Additional idea: Each participant does a different magic or card trick and we vote to see whose was the best.  This would probably be VERY lame but that just makes it all the more impressive if someone does one well.


Maxwell: Found a company that will print personalized shotglasses.  We need this to legitimize our sport.
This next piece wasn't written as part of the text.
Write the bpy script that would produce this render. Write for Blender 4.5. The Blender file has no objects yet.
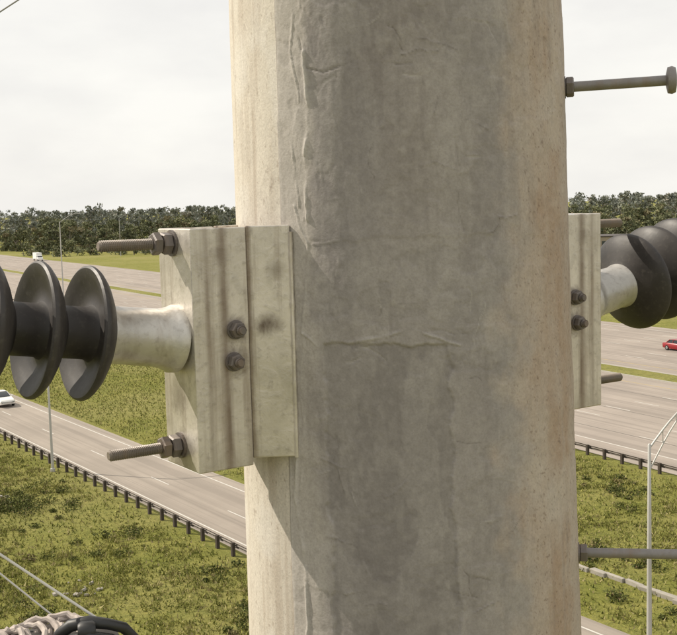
import bpy, bmesh, math, random
import numpy as np
from mathutils import Vector, Matrix
random.seed(7); rng=np.random.default_rng(7)
scene=bpy.context.scene
scene.view_settings.view_transform='Standard'; scene.view_settings.look='None'; scene.view_settings.exposure=0
H=20.0
# ------------------------------------------------------------------ helpers
def link(o,parent=None):
    scene.collection.objects.link(o)
    if parent: o.parent=parent
    return o
def mesh_obj(name,verts,faces,mat=None,parent=None,smooth=False):
    me=bpy.data.meshes.new(name); me.from_pydata([tuple(v) for v in verts],[],faces); me.update()
    o=bpy.data.objects.new(name,me)
    if mat: me.materials.append(mat)
    if smooth:
        for p in me.polygons: p.use_smooth=True
    return link(o,parent)
def empty(name,loc=(0,0,0)):
    e=bpy.data.objects.new(name,None); e.location=loc; e.empty_display_size=.3
    return link(e)
def basis(d,up=(0,0,1)):
    d=Vector(d).normalized(); u=Vector(up)
    if abs(d.dot(u))>.98: u=Vector((1,0,0))
    a=d.cross(u).normalized(); b=a.cross(d).normalized()
    return d,a,b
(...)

With volume discounts, we can get 36 shotglasses for roughly $70.00 (including setup fees).  My suggestion is in the attached photo.




Johnny Bootblack: I can't quite figure out the best method, but I'm thinking nothing would be manlier than a pain threshold competition.  See who can stand some horrific pain the longest.  I run into trouble thinking of something that will be sufficiently and uniformly painful but not cause permanent damage, though.


Prescott: Who can talk to drunken Kaz the longest without punching him.


Schmidt: Wow, Jonni.  When you have something to say, you have something to say!  Shit.  Does anyone own any electric testicle clamps?  I mean, besides Kaz?


Deal: Whatever we decide on for the .........pain....... category, I elect that we attempt it AFTER the drinking categories.


Schmidt: I have a shock collar for the dog.  I've tried it myself up to level 7 just to see how badly I'm hurting him (I'm not a masochist).  Turns out, it's pretty unpleasant, but completely harmless.  Is that what you had in mind?


Prescott: I will not be involved in any feats were drunken'd people are in control of how much pain I am in.